Manners 1: Shaw says that one very talented phonetician remained obscure because he refused to be polite to his peers in academia. He says that, unlike this phonetician, his character, Higgins, has enough charisma to be successful in society.

Act 1

Manners 2: The flower girl suggests that the gentlewoman's son, who knocked over her basket of flowers, has not had a proper upbringing in order to goad his mother into buying a bunch of flowers from her. She is successful.

Manners 3: The gentlewoman rudely pushes people aside and insults her own mother repeatedly.

Act 2

Manners 4: Higgins has the manners of a child. He is selfish and shocking but genuine.

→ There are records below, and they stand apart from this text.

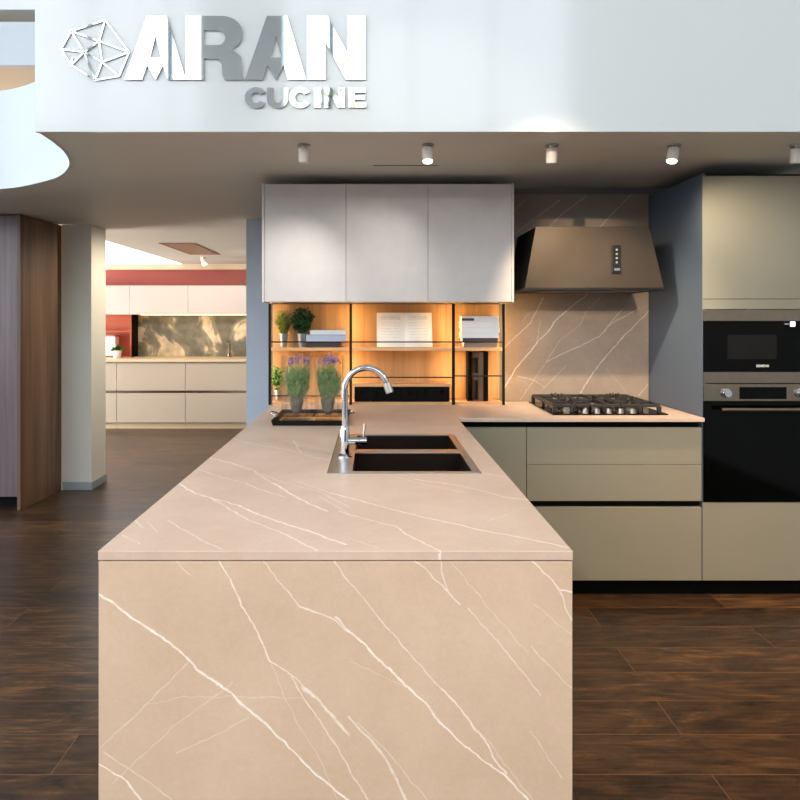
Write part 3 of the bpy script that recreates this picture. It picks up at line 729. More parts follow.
# oven
ov = thing('oven', (1.98, DY, z2['ov']), 'black built in oven with steel control panel and two knobs', 'oven')
MB().box(L0+.02, L1-.02, DY+.02, BW-.08, z2['ov']+.004, zpx(384.5)-.004).build('casing', M['black'], ov)
MB().box(L0, L1, ya, DY+.019, zpx(401), zpx(384)).build('control_panel', M['steel'], ov, bevel=.001)
MB().box(rx(739), rx(786), ya-.0012, ya-.0002, zpx(399), zpx(387)).build('display', M['glassb'], ov)
for kx in (725.3, 799.5):
    MB().tube([(rx(kx), ya-.0002, zpx(393)), (rx(kx), ya-.008, zpx(393)), (rx(kx), ya-.009, zpx(393)), (rx(kx), ya-.026, zpx(393))], [.024, .024, .019, .018], 24).build('knob', M['chrome'], ov, smooth=True)
MB().box(L0, L1, ya, DY+.019, z2['ov']+.004, zpx(401)-.0006).build('door', M['glassb'], ov, bevel=.001)
hb = MB().tube([(rx(716.5), ya-.04, zpx(408.5)), (rx(716.5)+.48, ya-.04, zpx(408.5))], .011, 16).build('handle', M['steel'], ov, smooth=True)
for dx in (0, .42): MB().tube([(rx(722)+dx, ya-.0005, zpx(408.5)), (rx(722)+dx, ya-.034, zpx(408.5))], .006, 10).build('handle_post', M['steel'], hb)

# wall cabinets
UY = 3.55; up = F/UY
def ux(x): return (x-CX)/up
def uz(y): return CZ+(CY-y)/up
seams = [264.6, 346, 428, 511.6]
names = ['leftmost greige wall cabinet, above the potted herbs and book pile', 'middle greige wall cabinet, above the open book', 'rightmost greige wall cabinet, next to the extractor hood']
for i in range(3):
    x0, x1 = ux(seams[i]), ux(seams[i+1])
    w_ = thing('wall_cabinet', ((x0+x1)/2, UY, uz(302)), names[i], 'cabinet', 'greige wall cabinets in a row')
    MB().box(x0+.001, x1-.001, UY+.021, BW-.003, uz(301.5), uz(183.5)).build('carcass', M['door'], w_)
    MB().box(x0+.001, x1-.001, UY, UY+.019, uz(301.7), uz(184)).build('door', M['door'], w_, bevel=.001)
    if i == 0: MB().box(ux(262), x0-.0005, UY-.002, BW-.003, uz(302.3), uz(183.2)).build('side_panel', M['door'], w_, bevel=.0008)
    if i == 2: MB().box(x1+.0005, ux(514), UY-.002, BW-.003, uz(302.3), uz(183.2)).build('side_panel', M['door'], w_, bevel=.0008)

# hood
HY = 3.45; hp = F/HY
def hx(x): return (x-CX)/hp
def hz(y): return CZ+(CY-y)/hp
ho = thing('extractor_hood', (1.19, HY, hz(289)), 'trapezoid bronze extractor hood on the wall above the hob', 'hood')
MB().prism([(hx(525), HY, hz(288)), (hx(664), HY, hz(288)), (hx(649), HY, hz(226.5)), (hx(536), HY, hz(226.5))], (0, .004, 0)).build('front_panel', M['hood'], ho, bevel=.001)
MB().prism([(hx(525)+.002, HY+.005, hz(288)), (hx(664)-.002, HY+.005, hz(288)), (hx(649)-.002, HY+.005, hz(226.5)), (hx(536)+.002, HY+.005, hz(226.5))], (0, BW-.014-HY-.005, 0)).build('body', M['black'], ho, bevel=.001)
MB().box(hx(524), hx(665), HY-.003, BW-.014, hz(290), hz(288.2)).build('bottom_rim', M['blackm'], ho, bevel=.001)
MB().box(hx(545), hx(645), HY+.06, BW-.08, hz(290)-.004, hz(290)-.0005).build('filter', M['steel'], ho)
cp = MB().box(hx(611.5), hx(619.6), HY-.012, HY-.0003, hz(273.3), hz(245.3)).build('control_strip', M['blackm'], ho, bevel=.002)
for i in range(4):
    yy_ = 250+i*4.2
    MB().tube([(hx(615.8), HY-.0122, hz(yy_)), (hx(615.8), HY-.015, hz(yy_))], .0055, 12).build('button', M['steel2'], cp)
MB().box(hx(613), hx(619), HY-.018, HY-.0122, hz(271), hz(268.3)).build('button', M['chrome'], cp, bevel=.001)

# hob
hY0, hY1 = .49*F/94.3, .49*F/81.6
hX0, hX1 = (552.5-CX)/F*hY0, (668.5-CX)/F*hY0
hb_ = thing('gas_hob', ((hX0+hX1)/2, (hY0+hY1)/2, CT), 'black five burner gas hob with cast iron grates on worktop', 'hob')
zg = CT+.007
MB().box(hX0, hX1, hY0, hY1, CT+.0005, zg).build('hob_plate', M['glassb'], hb_, bevel=.002)
wX = hX1-hX0; wY = hY1-hY0
burn = [(hX0+.13, hY0+.14, .034), (hX0+.13, hY1-.14, .042), (hX0+wX*.5, hY0+wY*.52, .05), (hX1-.14, hY0+.15, .042), (hX1-.14, hY1-.14, .034)]
for bx_, by_, r_ in burn:
    bo = MB().lathe([(r_*1.25, 0), (r_*1.25, .006), (r_, .010), (r_, .018), (r_*.9, .019)], (bx_, by_, zg+.0003), 24).build('burner', M['brass'], hb_, smooth=True)
    MB().lathe([(r_*.82, 0), (r_*.86, .003), (r_*.8, .008), (r_*.3, .009)], (bx_, by_, zg+.0198), 24).build('burner_cap', M['iron'], bo, smooth=True)
gz = zg+.046
def beam(m_, p, q, w, h):
    p = Vector(p); q = Vector(q); d = (q-p); d.z = 0; d.normalize(); s_ = Vector((-d.y, d.x, 0))*w/2
    m_.prism([p+s_, p-s_, q-s_, q+s_], (0, 0, h))
for gx0, gx1, bs_ in ((hX0+.022, hX0+.205, burn[:2]), (hX0+.21, hX1-.235, burn[2:3]), (hX1-.23, hX1-.03, burn[3:])):
    m_ = MB(); gy0, gy1 = hY0+.045, hY1-.03; w_ = .015
    for p, q in (((gx0, gy0), (gx1, gy0)), ((gx0, gy1), (gx1, gy1)), ((gx0, gy0), (gx0, gy1)), ((gx1, gy0), (gx1, gy1)), ((gx0, (gy0+gy1)/2), (gx1, (gy0+gy1)/2))):
        beam(m_, (*p, gz-.016), (*q, gz-.016), w_, .016)
    for (cx_, cy_) in ((gx0, gy0), (gx1, gy0), (gx0, gy1), (gx1, gy1)):
        m_.box(cx_-.010, cx_+.010, cy_-.010, cy_+.010, zg+.0003, gz-.011)
    for cx_, cy_ in (((gx0+gx1)/2, gy0), ((gx0+gx1)/2, gy1), (gx0, (gy0+gy1)/2), (gx1, (gy0+gy1)/2)):
        m_.box(cx_-.008, cx_+.008, cy_-.008, cy_+.008, zg+.0003, gz-.011)
    for bx_, by_, r_ in bs_:
        for an in (0, 90, 180, 270):
            dx, dy = math.cos(math.radians(an)), math.sin(math.radians(an))
            if dx: e_ = (gx1 if dx > 0 else gx0, by_)
            if abs(dy) > .5:
                lim = (gy0 if dy < 0 else gy1) if len(bs_) == 1 else ((gy0 if dy < 0 else (gy0+gy1)/2) if by_ < (gy0+gy1)/2 else ((gy0+gy1)/2 if dy < 0 else gy1))
                e_ = (bx_, lim)
            i_ = (bx_+dx*r_*.55, by_+dy*r_*.55)
            beam(m_, (*e_, gz-.012), (*i_, gz-.012), .012, .016)
            # raised pointed tip
            m_.prism([(i_[0]-.0045, i_[1]-.0045, gz+.002), (i_[0]+.0045, i_[1]-.0045, gz+.002), (i_[0]+.0045, i_[1]+.0045, gz+.002), (i_[0]-.0045, i_[1]+.0045, gz+.002)], (dx*.006, dy*.006, .018))
    m_.build('grate', M['iron'], hb_, bevel=.002)
for i in range(5):
    kx = hX0+wX*.5+(i-2)*.062
    MB().lathe([(.018, 0), (.018, .004), (.014, .006), (.013, .022), (.011, .024)], (kx, hY0+.024, zg+.0003), 20).build('knob', M['steel2'], hb_, smooth=True)

# ================================================================= OPEN SHELVING
SY = 3.73; spp = F/SY
def qx(x): return (x-CX)/spp
def qz(y): return CZ+(CY-y)/spp
BX0, BX1 = qx(270), qx(504)
ZB = uz(302)-.004; SB = BW-.022        # top of the unit, face of its back panel
su = thing('shelving_unit', ((BX0+BX1)/2, SY, CT), 'oak backed open shelving with black posts and warm strip lights', 'shelving')
posts = [(268.4, 270.9), (349.4, 352.0), (452.2, 455.0), (502.6, 505.0)]
for x0, x1 in posts:
    MB().box(qx(x0), qx(x1), SY, SY+.020, CT+.0005, ZB).build('post', M['blackm'], su, bevel=.0008)
for x0, x1 in posts:
    MB().box(qx(x0)+.002, qx(x1)-.002, SY+.0205, SY+.028, CT+.03, ZB-.002).build('light_strip', M['led'], su)
bays = [(posts[i][1], posts[i+1][0]) for i in range(3)]
BZ = CT+.018
MB().box(qx(269), qx(504.5), SB, BW-.001, BZ, ZB).build('back_panel', M['oak'], su)
MB().box(qx(271), qx(502.5), SY+.021, SB-.001, CT+.0005, BZ-.001).build('base_board', M['oakx'], su)
for i, (x0, x1) in enumerate(bays):
    X0, X1 = qx(x0)+.0008, qx(x1)-.0008
    MB().box(X0, X1, SY+.002, SB-.001, qz(350.8), qz(347.7)).build('shelf', M['oakx'], su, bevel=.001)
    MB().tube([(X0, SY+.004, qz(342)), (X1, SY+.004, qz(342))], .0038, 8).build('rail', M['blackm'], su)
    yl = (396, 377.5, 376)[i]
    MB().tube([(X0, SY+.004, qz(yl)), (X1, SY+.004, qz(yl))], .0038, 8).build('rail', M['blackm'], su)
X0, X1 = qx(bays[1][0])+.0008, qx(bays[1][1])-.0008
MB().box(X0, X1, SY+.004, SB-.001, qz(386.8), qz(384)).build('shelf', M['oakx'], su, bevel=.001)
# six small black boxes
edges = [X0+.012+(X1-X0-.024)*i/6 for i in range(7)]
first = None
lab = ['leftmost', 'second from left', 'third from left', 'third from right', 'second from right', 'rightmost']
for i in range(6):
    x0, x1 = edges[0]+.0008, edges[1]-.0008
    if first is None:
        first = thing('storage_box', ((x0+x1)/2, SY+.012, BZ), 'x', 'box', 'small black boxes behind the sink')
        MB().box(x0, x1, SY+.012, SB-.02, BZ, qz(387.6)).build('box_body', M['black'], first, bevel=.001)
        MB().box((x0+x1)/2-.008, (x0+x1)/2+.008, SY+.010, SY+.0115, qz(394.5), qz(390)).build('finger_notch', M['glassb'], first)
        r_ = first
    else: r_ = copy_tree(first, ((edges[1]-edges[0])*i, 0, 0))
    r_['label'] = '%s of the six small black boxes below the open book' % lab[i]

# --- things on the shelves
ST = qz(347.7)      # top of the shelves
def pot(m, c, r0, r1, h, t=.0025):
    m.lathe([(r0, 0), (r1, h), (r1+.002, h), (r1+.002, h+.003), (r1-t, h+.003), (r1-t, h-.012)], c, 20)
def potted(name, px_, Yp, zbase, label, pr_, ph, leafmat, kind, fol_h, fol_r, n, potmat='zinc'):
    X_ = (px_-CX)/F*Yp
    r = thing(name, (X_, Yp, zbase), label, 'plant')
    m = MB(); pot(m, (X_, Yp, zbase+.0003), pr_*.72, pr_, ph); m.build('pot', M[potmat], r, smooth=True)
    MB().lathe([(pr_*.8, 0), (pr_*.93, .004)], (X_, Yp, zbase+ph-.014), 16).build('soil', M['soil'], r)
    s_ = MB(); l_ = MB(); z_ = zbase+ph-.010
    for k in range(n):
        an = random.uniform(0, 2*math.pi); sp_ = random.random()**.6
        hh = fol_h*random.uniform(.45, 1)*(1-.35*sp_)
        tip = Vector((X_+math.cos(an)*fol_r*sp_, Yp+math.sin(an)*fol_r*sp_*.8, z_+hh))
        bas = Vector((X_+math.cos(an)*pr_*.4*sp_, Yp+math.sin(an)*pr_*.4*sp_, z_))
        mid = (tip+bas)/2+Vector((0, 0, fol_h*.06))
        s_.tube([bas, mid, tip], .0009, 5)
        if kind == 'needle':
            for q in range(16):
                t = .15+.85*q/15; p = bas.lerp(tip, t)
                d = Vector((random.uniform(-1, 1), random.uniform(-1, 1), random.uniform(.2, 1.3)))
                l_.leaf(p, d, random.uniform(.012, .02), .0035)
        else:
            for q in range(7):
                t = .4+.6*q/6; p = bas.lerp(tip, t)
                d = Vector((random.uniform(-1, 1), random.uniform(-1, 1), random.uniform(-.2, .8)))
                l_.leaf(p, d, random.uniform(.018, .03), random.uniform(.012, .019))
    s_.build('stem', M[leafmat], r); l_.build('foliage', M[leafmat], r)
    return r
potted('potted_rosemary', 283.5, 3.80, ST, 'feathery yellow green herb in zinc pot, left end of shelf', .028, .078, 'leafy', 'needle', .19, .058, 120)
potted('potted_basil', 302, 3.80, ST, 'dark bushy broad leaved herb in zinc pot beside books', .029, .078, 'leafd', 'broad', .19, .064, 120)
potted('potted_herb', 278, 3.80, CT+.018, 'small fresh green herb in pot below the shelf, behind glass', .026, .06, 'leafm', 'broad', .17, .05, 26)

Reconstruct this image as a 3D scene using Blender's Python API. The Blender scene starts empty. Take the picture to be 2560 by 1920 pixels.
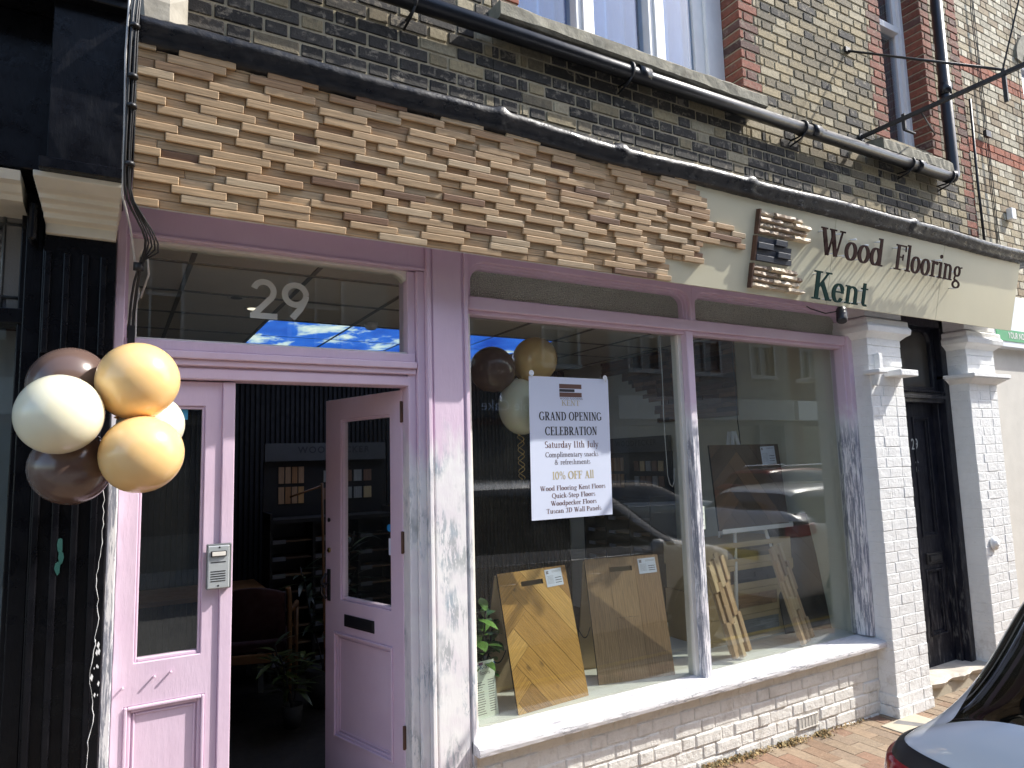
import bpy, bmesh, math, random
from mathutils import Vector, Matrix
random.seed(7)
R = math.radians
sc = bpy.context.scene
COL = sc.collection

# ------------------------------------------------------------------ camera
cam = bpy.data.objects.new('camera', bpy.data.cameras.new('camera'))
COL.objects.link(cam)
cr_, cu_, cf_ = Vector((0.864454, -0.501943, -0.027805)), Vector((-0.032016, -0.110167, 0.993397)), Vector((0.501692, 0.857856, 0.111305))
M4 = Matrix(((cr_.x, cu_.x, -cf_.x, 0), (cr_.y, cu_.y, -cf_.y, -3.0), (cr_.z, cu_.z, -cf_.z, 1.871), (0, 0, 0, 1)))
cam.matrix_world = M4
cam.data.sensor_width = 36.0
cam.data.lens = 36.0 * 1708.36 / 2560
cam.data.clip_start = 0.05
cam.data.clip_end = 500
sc.camera = cam

# ------------------------------------------------------------------ light
SUN = Vector((2.4, -1.0, 2.5)).normalized()
w = bpy.data.worlds.new('World'); sc.world = w; w.use_nodes = True
nt = w.node_tree
bg = nt.nodes['Background']
sky = nt.nodes.new('ShaderNodeTexSky'); sky.sky_type = 'NISHITA'; sky.sun_disc = False
sky.sun_elevation = math.asin(SUN.z); sky.sun_rotation = math.atan2(SUN.x, SUN.y)
sky.altitude = 30; sky.air_density = 1.0; sky.dust_density = 1.6
nt.links.new(sky.outputs[0], bg.inputs[0]); bg.inputs[1].default_value = 0.15
sl = bpy.data.lights.new('sun', 'SUN'); sl.energy = 2.75; sl.angle = R(0.5); sl.color = (1.0, 0.965, 0.90)
so = bpy.data.objects.new('sun', sl); COL.objects.link(so)
so.rotation_euler = SUN.to_track_quat('Z', 'Y').to_euler(); so.location = (10, -10, 20)
sc.view_settings.view_transform = 'Standard'; sc.view_settings.look = 'None'
sc.view_settings.exposure = 1.4; sc.view_settings.gamma = 1
sc.render.engine = 'CYCLES'
sc.cycles.max_bounces = 10; sc.cycles.transparent_max_bounces = 16
sc.cycles.diffuse_bounces = 5; sc.cycles.glossy_bounces = 5
sc.cycles.caustics_reflective = False; sc.cycles.caustics_refractive = False
sc.cycles.sample_clamp_indirect = 4.0

# ------------------------------------------------------------------ object helpers
def tag(o, label=None, cat=None, group=None, kind=None):
    if label: o['label'] = label
    if cat: o['category'] = cat
    if group: o['group'] = group
    if kind: o['kind'] = kind
    return o

def empty(name, loc, label, cat, group=None, rot=(0, 0, 0), kind=None):
    o = bpy.data.objects.new(name, None); COL.objects.link(o)
    o.location = loc; o.rotation_euler = rot; o.empty_display_size = .1
    return tag(o, label, cat, group, kind)

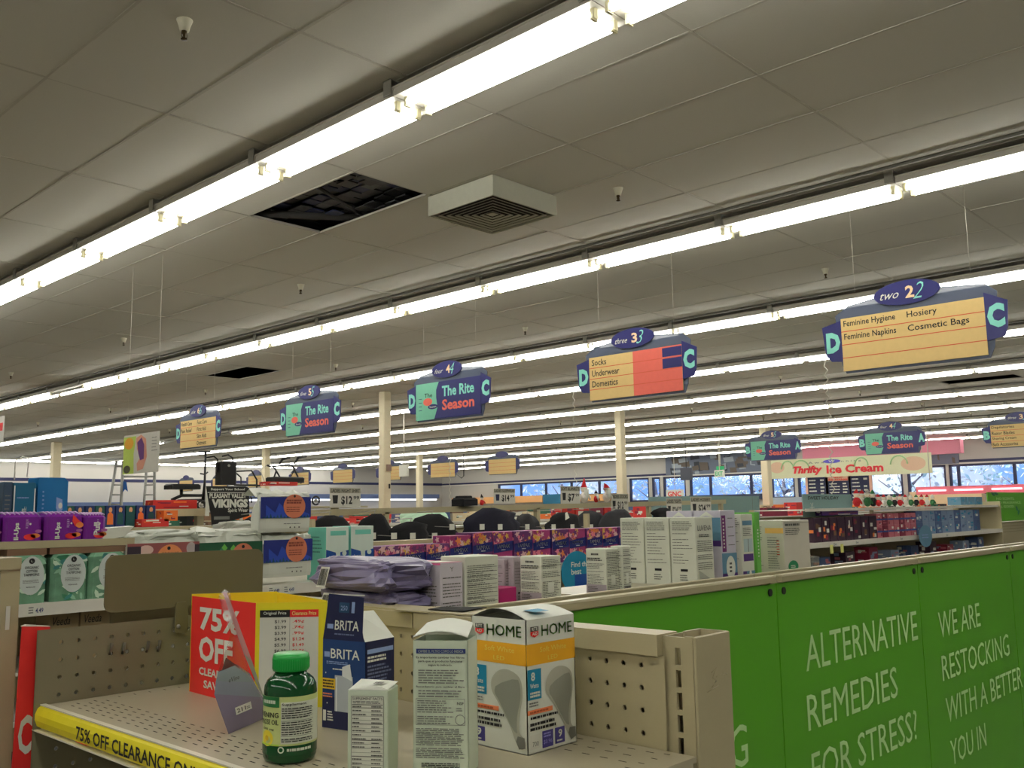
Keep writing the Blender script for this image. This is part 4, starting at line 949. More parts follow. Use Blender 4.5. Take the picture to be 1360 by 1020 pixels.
# ================================================================== SECOND GONDOLA (femcare, sweets)
Y1 = 3.0
G1 = thing('second_gondola', 'long white-shelved gondola with packs on its left and sweets on its right', 'shelf unit', (5.6, 3.4, 0))
XE = 10.25
b = MB(); b.box(-.2, Y1, FL(-.262), XE, Y1+.42, FL(-.25), white_metal); b.box(-.2, Y1-.004, FL(-.285), XE, Y1, FL(-.248), white_metal); b.build('shelf', G1)
b = MB(); b.box(-.2, Y1+.42, .1, XE, Y1+.45, FL(-.13), beige); b.build('spine_panel', G1)
b = MB(); b.box(-.2, Y1+.40, FL(-.145), XE, Y1+.46, FL(-.125), beige); b.build('top_rail', G1)
b = MB(); b.box(-.2, Y1+.02, FL(-.60), XE, Y1+.42, FL(-.585), white_metal); b.build('shelf', G1)
b = MB(); b.box(-.2, Y1, .02, XE, Y1+.42, .16, white_metal); b.build('base_deck', G1)
b = MB(); b.box(-.2, Y1+.04, FL(-.082), 1.42, Y1+.42, FL(-.070), beige); b.box(-.2, Y1+.035, FL(-.088), 1.42, Y1+.042, FL(-.066), beige); b.build('shelf', G1)
b = MB(); b.box(6.1, Y1+.02, FL(-.03), XE, Y1+.42, FL(-.022), white_metal); b.box(6.1, Y1+.014, FL(-.036), XE, Y1+.022, FL(-.016), white_metal); b.build('shelf', G1)
for x in (-.2, 1.43, 2.35, 4.2, 6.05, 8.1, XE-.02):
    b = MB(); b.box(x, Y1+.39, .1, x+.02, Y1+.42, FL(-.02), beige); b.build('slotted_upright', G1)
b = MB(); b.box(XE, Y1+.0, .05, XE+.02, Y1+.45, FL(.02), beige); b.build('end_panel', G1)
f1 = Fr((0, Y1-.004, 0), (1,0,0), (0,0,1))
for i, px in enumerate((36, 355, 375, 446, 1110, 1140, 1200, 1228, 1262)):
    p = ony(px, 790, Y1); b = MB(); b.rect(f1, p.x, FL(-.282), p.x+.05, FL(-.252), paper, .001); b.micro(f1, p.x+.004, FL(-.278), p.x+.022, FL(-.256), 3, greyprint, i, .5, .0014); b.text(f1, '4.49', p.x+.024, FL(-.276), p.x+.046, FL(-.262), M('blue_price_print', (30,40,90)), .0014, .02); b.build('price_tag', G1)
for px in (1101, 1115):
    p = ony(px, 725, Y1); b = MB(); b.rect(f1, p.x, FL(-.33), p.x+.05, FL(-.27), M('pale_yellow_tag', (220,214,120), .5, 1.4), .003); b.build('yellow_tag', G1)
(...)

Manners 5: Mrs. Pearce tells Higgins not to swear or wipe his hands on his dressing gown in front of Eliza. He will have to amend his own ways if he wishes to produce a convincing duchess.

Act 3

Manners 6: Higgins brusquely greets the guests who visit his mother, and then proceeds to ignore them and swear in front of them. His mother says he has no manners.

Act 4

Manners 7: Both Higgins and Eliza loose their composure. Eliza hurls slippers at Higgins and Higgins hurls the ring she gives back to him into the fire. This is uncharacteristic behavior for both of them, but more so for Eliza who has been the model student of manners for some time.

Act 5

Manners 8: Eliza criticizes Higgins lack of manners by thanking Pickering publicly for teaching her everything she knows about being polite. Higgins later tells her that his manners are equal to Pickering's because they both treat a duchess in the same manner as a flower girl.